Even if that’s not the case, Victoria is a human being like the rest of us. She’s going to do things that don’t make sense, she’s going to do her best to make sense of the world that isn’t always easy to navigate, and she’s going to mess up. Let she who is without sin cast the first stone.

Furthermore, I had to make a choice. Was I going to live hindered by this anger and feeling of rejection or was I going to let it go and trust God to be God? Do I truly believe he is powerful enough to take care of all situations? Yes! Then I need to let him. And as Victoria slips further into the haze Alzheimer’s, I’m glad that I was able to put aside my hurt feelings and continue to love her.

I also have been keeping a forgiveness journal. It’s not that I spend all my time writing down who makes me mad, but when I’m struggling with an issue, I journal to God and write out my declaration of forgiveness. Although it’s hard, sometimes REALLY hard, I’ve been finding freedom in this exercise. In addition to this, sometimes when I sit in my closet by myself, I pray over situations with my hands open, symbolizing that I’m giving it over to God. He is big enough to carry it. I’m not. Can I get an amen?

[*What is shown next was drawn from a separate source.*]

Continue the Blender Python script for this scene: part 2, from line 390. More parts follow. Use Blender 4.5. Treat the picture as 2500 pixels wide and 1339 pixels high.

I want to encourage you, if the song in your heart is one of pain and rejection, seek God and perhaps a mentor or counselor to help you walk through your situation. The songs in our hearts should be ones of praise and thankfulness to Jesus for the freedom he’s given us. I will touch on this more in the next post, but I promise you, the one true God who always has been and always will be, who created the entire universe with his breath… The infinite, all-powerful, and all-knowing God… That God can and will change the song in your heart.